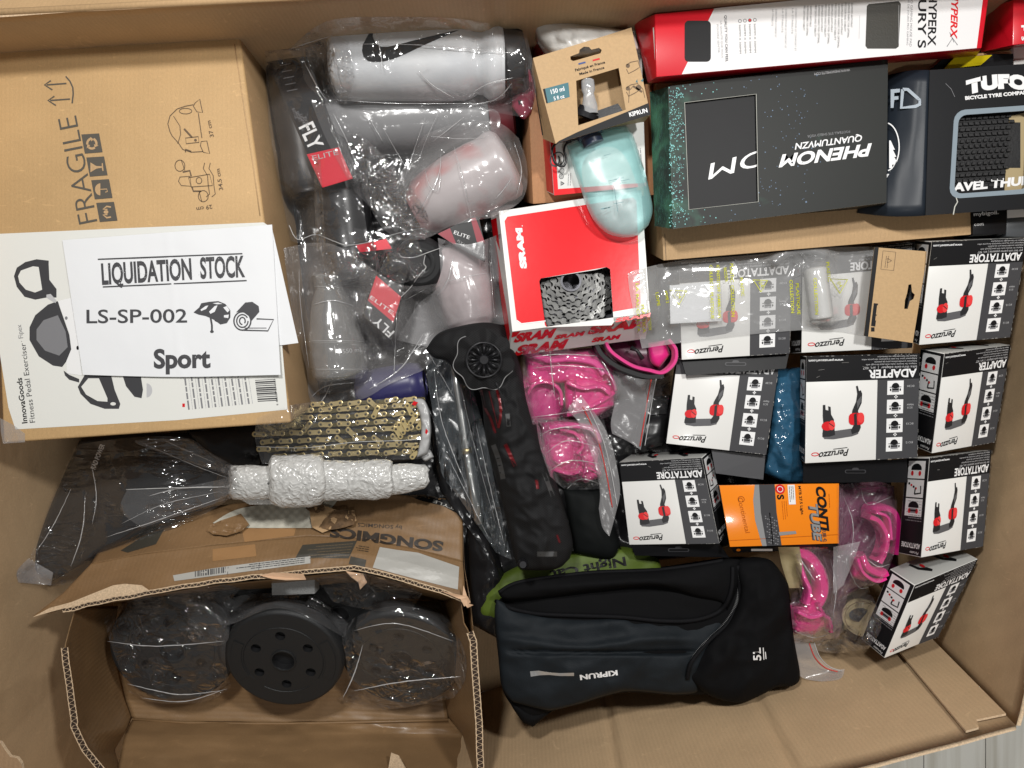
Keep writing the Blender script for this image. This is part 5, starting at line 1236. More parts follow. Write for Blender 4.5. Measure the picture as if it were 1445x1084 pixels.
# ================================================================ gold bicycle chain in its blister
ch = thing('bicycle_chain', 'gold bicycle chain coiled in a clear pack below the big carton', 'chain', W(480, 610, -.13))
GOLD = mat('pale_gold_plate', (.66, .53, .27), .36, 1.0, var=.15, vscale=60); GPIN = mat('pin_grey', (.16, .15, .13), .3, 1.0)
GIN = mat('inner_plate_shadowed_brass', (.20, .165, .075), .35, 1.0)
def link_mesh(name, L2, R_, mt, h):
    out = []
    for s_ in (1, -1):
        for k in range(9):
            th = math.radians(-122+k*244/8); out.append((s_*(L2+R_*math.cos(th)), s_*R_*math.sin(th)))
    q_ = len(out); t_ = tessellate_polygon([[Vector((x, y, 0)) for x, y in out]])
    V = [(x*.00093, y*.00093, h) for x, y in out]+[(x*.001, y*.001, h-.0003) for x, y in out]+[(x*.001, y*.001, 0) for x, y in out]
    F = [tuple(f) for f in t_]+[(i, (i+1) % q_, q_+(i+1) % q_, q_+i) for i in range(q_)]+[(q_+i, q_+(i+1) % q_, 2*q_+(i+1) % q_, 2*q_+i) for i in range(q_)]; M_ = [0]*len(F)
    for s_ in (1, -1):
        b0 = len(V); n = 8
        for z_, r_ in ((h, 2.0), (h+.0007, 1.7)): V += [(s_*L2*.001+r_*.001*math.cos(2*math.pi*k/n), r_*.001*math.sin(2*math.pi*k/n), z_) for k in range(n)]
        for k in range(n): F.append((b0+k, b0+(k+1) % n, b0+n+(k+1) % n, b0+n+k)); M_.append(1)
        F.append(tuple(b0+n+k for k in range(n))); M_.append(1)
    me = bpy.data.meshes.new(name); me.from_pydata(V, [], F); me.materials.append(mt); me.materials.append(GPIN); me.polygons.foreach_set('material_index', M_); return me
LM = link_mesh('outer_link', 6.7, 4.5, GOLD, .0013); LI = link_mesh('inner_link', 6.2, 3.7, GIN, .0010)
def put_link(x, y, ang, z, me=LM):
    o = bpy.data.objects.new('chain_link', me); COL.objects.link(o); o.parent = ch
    o.matrix_parent_inverse = Matrix.Translation(ch.location).inverted()
    o.matrix_basis = Matrix.Translation(W(x, y, z)) @ Matrix.Rotation(-math.radians(ang), 4, 'Z')
rr = random.Random(21)
rows = [(571, 448, 592, -5), (581.5, 396, 592, -5), (592, 380, 600, -4.5), (602.5, 370, 600, -4), (613, 366, 600, -4), (623.5, 366, 598, -3), (634, 372, 596, -3), (644, 384, 590, -3)]
for i, (y0, x0, x1, sl) in enumerate(rows):
    x = x0+(i % 2)*11; k = 0
    while x < x1:
        y = y0+(x-x0)*math.tan(math.radians(sl))*.6+rr.uniform(-.8, .8); bend = rr.choice((-48, 46, 38)) if rr.random() < .2 else rr.uniform(-7, 7)
        z = -.095-.00018*abs(y-606)
        if k % 2 == 0: put_link(x, y+(2.5 if abs(bend) > 20 else 0), sl+bend, z, LM)
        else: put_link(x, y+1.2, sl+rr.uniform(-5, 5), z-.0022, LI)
        x += 13.0; k += 1
for x, y, a_ in ((578, 578, 62), (583, 592, -55), (572, 600, 60), (594, 598, -60), (566, 605, 62), (562, 611, 58), (590, 632, -15), (586, 640, -50), (530, 582, -65)): put_link(x, y, a_, -.093)
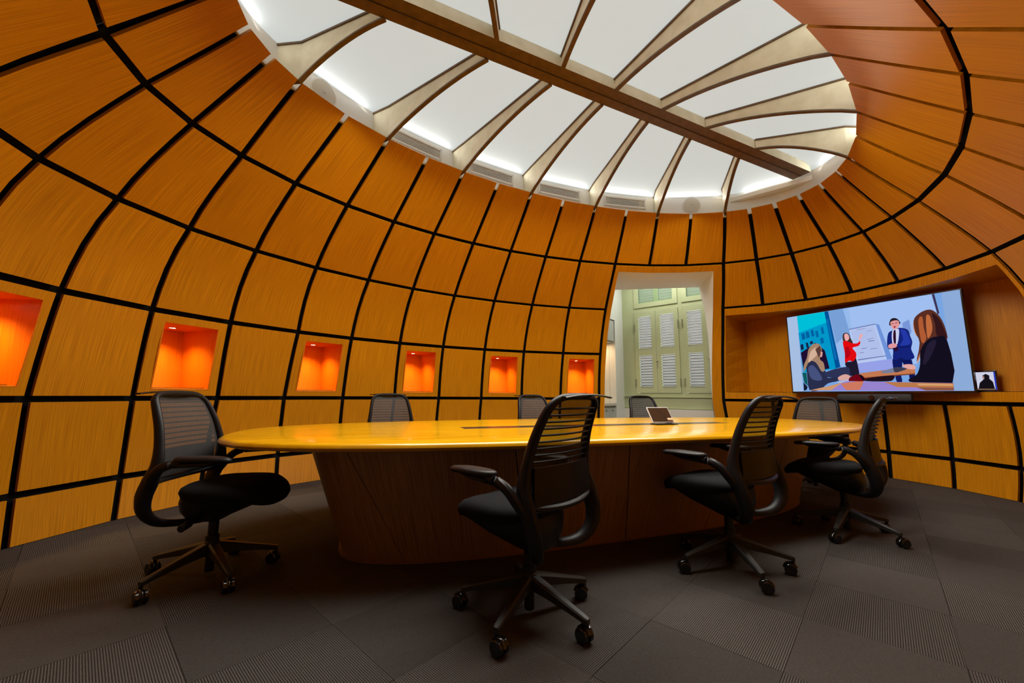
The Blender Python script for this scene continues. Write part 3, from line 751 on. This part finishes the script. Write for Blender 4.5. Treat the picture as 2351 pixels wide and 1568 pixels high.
# the picture: flat shapes traced in a 0..1 frame
src = [(115, 430), (1930, 105), (2115, 1180), (200, 1210)]; dst = [(0, 1), (1, 1), (1, 0), (0, 0)]
A_ = []; r_ = []
for (x, y), (X, Y) in zip(src, dst):
    A_ += [[x, y, 1, 0, 0, 0, -X*x, -X*y], [0, 0, 0, x, y, 1, -Y*x, -Y*y]]; r_ += [X, Y]
Hm = np.append(np.linalg.solve(np.array(A_, float), np.array(r_, float)), 1).reshape(3, 3)
def pic(x, y):
    q = Hm @ np.array([x, y, 1.0]); return min(max(q[0]/q[2], 0), 1), min(max(q[1]/q[2], 0), 1)
PIC = [
 ((120,165,225), [(115,430),(1930,105),(2115,1180),(200,1210)]),
 ((165,190,225), [(115,430),(220,412),(305,1205),(200,1210)]),
 ((140,170,215), [(1735,140),(1930,105),(2115,1180),(1905,1185)]),
 ((0,190,215), [(220,412),(505,362),(560,560),(600,760),(640,960),(310,1010),(245,590)]),
 ((0,150,200), [(240,590),(530,475),(600,740),(650,965),(300,1010)]),
 ((0,95,160), [(268,600),(300,588),(316,650),(282,664)]), ((0,95,160), [(312,582),(345,570),(360,634),(326,648)]), ((0,95,160), [(365,562),(390,552),(408,618),(380,630)]),
 ((0,100,165), [(412,570),(440,560),(455,625),(428,635)]), ((0,100,165), [(466,645),(500,632),(512,690),(478,702)]), ((0,100,165), [(470,530),(495,520),(512,590),(486,600)]),
 ((20,30,70), [(262,715),(290,705),(300,760),(270,772)]), ((20,30,70), [(318,695),(340,688),(352,742),(330,748)]), ((25,35,80), [(360,680),(390,670),(396,700),(366,712)]),
 ((30,15,50), [(268,800),(420,690),(520,770),(575,960),(480,980),(300,960)]),
 ((0,80,150), [(505,362),(545,355),(690,945),(640,960)]),
 ((10,110,180), [(530,440),(545,435),(650,860),(630,870)]),
 ((150,185,235), [(545,355),(760,318),(860,940),(690,945)]),
 ((160,190,240), [(760,318),(1630,160),(1760,560),(1500,900),(860,940)]),
 ((120,160,215), [(545,355),(700,328),(790,620),(700,640),(640,700)]),
 ((60,50,80), [(1635,160),(1660,155),(1720,360),(1700,370)]),
 ((110,145,215), [(1050,480),(1085,490),(1235,850),(1180,860)]), ((120,150,215), [(1330,470),(1400,430),(1430,560),(1400,640),(1350,600)]),
 ((185,200,240), [(770,545),(1040,485),(1170,850),(865,905)]),
 ((175,190,232), [(790,560),(1030,505),(1150,835),(880,880)]),
 ((115,135,190), [(765,540),(1045,478),(1048,490),(768,552)]), ((90,110,170), [(868,862),(1168,815),(1170,822),(868,872)]),
 ((120,125,180), [(850,545),(940,528),(942,532),(852,550)]), ((120,125,180), [(955,560),(1010,550),(1011,554),(956,564)]), ((110,115,170), [(965,645),(1030,632),(1031,636),(966,650)]),
 ((60,65,120), [(978,664),(1040,655),(1041,660),(979,670)]), ((110,115,175), [(905,745),(960,735),(961,741),(906,751)]), ((110,115,175), [(1000,748),(1070,735),(1071,740),(1001,753)]), ((120,120,180), [(890,790),(930,782),(931,788),(891,796)]),
 ((70,85,130), [(998,885),(1012,882),(1040,975),(1028,978)]),
 ((150,160,230), [(860,905),(1250,850),(1250,960),(880,1000)]),
]
PIC_N = len(PIC)
PIC += [
 # woman in red
 ((70,45,40), [(705,605),(730,582),(765,590),(790,640),(815,690),(770,690),(715,680)]),
 ((235,170,170), [(722,600),(750,590),(770,615),(772,645),(750,668),(728,650)]),
 ((225,10,15), [(708,680),(745,668),(800,690),(860,690),(885,665),(892,690),(870,720),(810,740),(850,790),(850,850),(825,885),(780,875),(738,900),(732,800)]),
 ((180,0,20), [(738,740),(770,735),(790,800),(760,850),(735,840)]),
 ((235,170,170), [(875,640),(890,595),(910,590),(915,612),(895,640),(890,665)]),
 ((30,25,45), [(740,898),(825,880),(850,850),(880,960),(885,1030),(800,1035),(760,960)]),
 # man in navy suit
 ((35,25,35), [(1198,450),(1220,422),(1265,420),(1300,450),(1305,480),(1200,500)]),
 ((225,150,150), [(1205,465),(1240,445),(1285,445),(1300,490),(1275,530),(1245,540),(1215,510)]),
 ((150,40,70), [(1240,505),(1262,502),(1258,522),(1244,522)]), ((60,30,40), [(1215,478),(1240,472),(1240,478),(1215,484)]), ((60,30,40), [(1255,468),(1280,464),(1280,470),(1255,475)]),
 ((15,25,95), [(1245,840),(1335,825),(1340,930),(1330,1010),(1345,1090),(1290,1095),(1262,1000),(1240,910)]),
 ((12,20,85), [(1330,825),(1430,850),(1452,905),(1478,1000),(1470,1080),(1430,1085),(1410,1000),(1360,920)]),
 ((20,35,120), [(1185,580),(1240,545),(1310,520),(1390,540),(1415,600),(1442,670),(1432,745),(1470,830),(1420,858),(1350,852),(1325,835),(1245,862),(1240,750),(1195,748),(1175,690)]),
 ((35,55,165), [(1310,540),(1365,545),(1400,610),(1425,670),(1400,700),(1310,712),(1345,640)]),
 ((14,26,100), [(1300,715),(1410,705),(1425,720),(1310,738)]),
 ((200,205,235), [(1225,560),(1280,530),(1300,560),(1285,690),(1235,700)]),
 ((45,10,40), [(1242,555),(1262,552),(1268,690),(1250,690),(1238,620)]),
 ((225,150,155), [(1190,705),(1240,685),(1280,700),(1265,730),(1200,740)]),
 ((40,15,45), [(1240,735),(1290,725),(1300,755),(1260,775)]),
 # desk behind
 ((195,120,80), [(885,1010),(1300,950),(1480,960),(1480,1005),(940,1052)]), ((120,60,40), [(940,1052),(1480,1000),(1480,1012),(945,1064)]),
 ((30,15,25), [(940,1066),(1240,1025),(1250,1070),(1190,1090),(960,1090)]),
 ((120,125,150), [(1120,985),(1250,945),(1330,960),(1240,1000),(1130,1005)]), ((60,60,80), [(1250,945),(1320,938),(1390,955),(1300,990),(1262,990)]),
 ((225,165,160), [(1340,920),(1400,905),(1470,915),(1480,955),(1400,955)]),
 # dark haired woman at the front
 ((200,130,95), [(1455,430),(1520,360),(1600,330),(1560,500),(1580,640),(1540,780),(1500,900),(1520,650),(1480,600),(1450,520)]),
 ((90,45,35), [(1450,440),(1500,370),(1580,328),(1650,330),(1730,400),(1790,520),(1810,640),(1700,610),(1600,650),(1540,750),(1490,880),(1520,680),(1470,560)]),
 ((175,90,50), [(1500,440),(1540,400),(1560,520),(1590,620),(1560,680),(1530,640)]), ((190,105,60), [(1580,400),(1620,390),(1650,500),(1640,580),(1600,620)]),
 ((50,22,25), [(1640,360),(1720,420),(1780,540),(1805,620),(1700,600),(1680,480)]),
 ((18,14,30), [(1420,1090),(1500,1010),(1530,900),(1530,760),(1600,650),(1700,608),(1812,650),(1880,1100)]),
 ((35,28,50), [(1600,700),(1680,640),(1690,700),(1620,860),(1560,900)]),
 # blonde woman
 ((40,45,75), [(335,930),(380,885),(450,900),(540,1000),(560,1060),(660,1050),(675,1090),(560,1120),(480,1190),(370,1190),(340,1020)]),
 ((70,80,125), [(350,960),(400,930),(470,1010),(500,1080),(440,1090),(380,1060)]),
 ((165,130,105), [(350,760),(400,705),(460,705),(490,770),(470,860),(510,900),(525,980),(490,990),(430,900),(360,890),(310,1000),(305,930),(335,850)]),
 ((210,175,150), [(370,790),(430,740),(450,800),(400,860),(350,900)]), ((90,60,55), [(420,760),(470,720),(488,790),(460,850)]), ((220,160,150), [(478,780),(498,790),(495,835),(475,845)]),
 ((45,50,85), [(535,1000),(760,940),(790,1010),(800,1040),(680,1050),(560,1055)]),
 ((220,165,155), [(672,1050),(740,1020),(795,1040),(770,1075),(680,1085)]), ((185,190,215), [(655,1105),(830,1065),(838,1078),(700,1115)]),
 ((110,5,20), [(800,1045),(900,1020),(960,1085),(820,1095),(780,1090)]), ((25,10,25), [(880,1020),(920,1030),(960,1085),(930,1088)]),
]
PIC_M = len(PIC)
PIC += [
 # table in front
 ((150,130,205), [(370,1195),(560,1150),(760,1092),(1890,1100),(1900,1180),(1100,1190)]),
 ((205,120,95), [(700,1120),(860,1093),(940,1093),(900,1185),(760,1190),(720,1150)]), ((205,150,110), [(370,1195),(600,1140),(720,1105),(600,1190)]),
 ((185,120,75), [(1150,1097),(1890,1102),(1895,1150),(1300,1150)]), ((215,160,110), [(1500,1110),(1880,1110),(1890,1130),(1520,1130)]), ((140,85,70), [(1500,1150),(1895,1150),(1898,1180),(1600,1183)]),
 ((10,90,90), [(290,1010),(335,1010),(350,1150),(312,1110)]), ((20,20,40), [(305,1110),(350,1160),(340,1190),(312,1200)]),
]
DESKS = {i for i, (c, p) in enumerate(PIC) if c in ((195,120,80), (120,60,40), (120,125,150))}
V = []; F = []; CC = []
for k, (c, poly) in enumerate(PIC):
    i0 = len(V)
    if PIC_N <= k < PIC_M and len(poly) > 4 and k not in DESKS: poly = [(p[0], p[1]) for p in catmull(poly, 3, True)]
    for (x, y) in poly:
        a, b = pic(x, y); V.append(Vector((TVX-0.0006-0.00002*k, SL+(SR-SL)*a, SB+(ST-SB)*b))); CC.append(srgb(*c))
    F.append(tuple(range(i0, len(V))))
me = bpy.data.meshes.new('screen_picture'); me.from_pydata([tuple(v) for v in V], [], F)
ca = me.color_attributes.new('shade', 'FLOAT_COLOR', 'POINT')
for i, c in enumerate(CC): ca.data[i].color = c
mm = bpy.data.materials.new('screen_picture'); mm.use_nodes = True; nt = mm.node_tree; nt.nodes.clear()
at = nt.nodes.new('ShaderNodeVertexColor'); at.layer_name = 'shade'; em = nt.nodes.new('ShaderNodeEmission'); em.inputs[1].default_value = 1.0; ou = nt.nodes.new('ShaderNodeOutputMaterial')
nt.links.new(at.outputs[0], em.inputs[0]); nt.links.new(em.outputs[0], ou.inputs[0]); me.materials.append(mm)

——

Stated goal>
Everything from the top line of the data down to and including the line with "(.16, .15, .13), .3, 1.0)" is to be copied, except the pictures.

Full response>
Keep writing the Blender script for this image. This is part 5, starting at line 1236. More parts follow. Write for Blender 4.5. Measure the picture as if it were 1445x1084 pixels.
# ================================================================ gold bicycle chain in its blister
ch = thing('bicycle_chain', 'gold bicycle chain coiled in a clear pack below the big carton', 'chain', W(480, 610, -.13))
GOLD = mat('pale_gold_plate', (.66, .53, .27), .36, 1.0, var=.15, vscale=60); GPIN = mat('pin_grey', (.16, .15, .13), .3, 1.0)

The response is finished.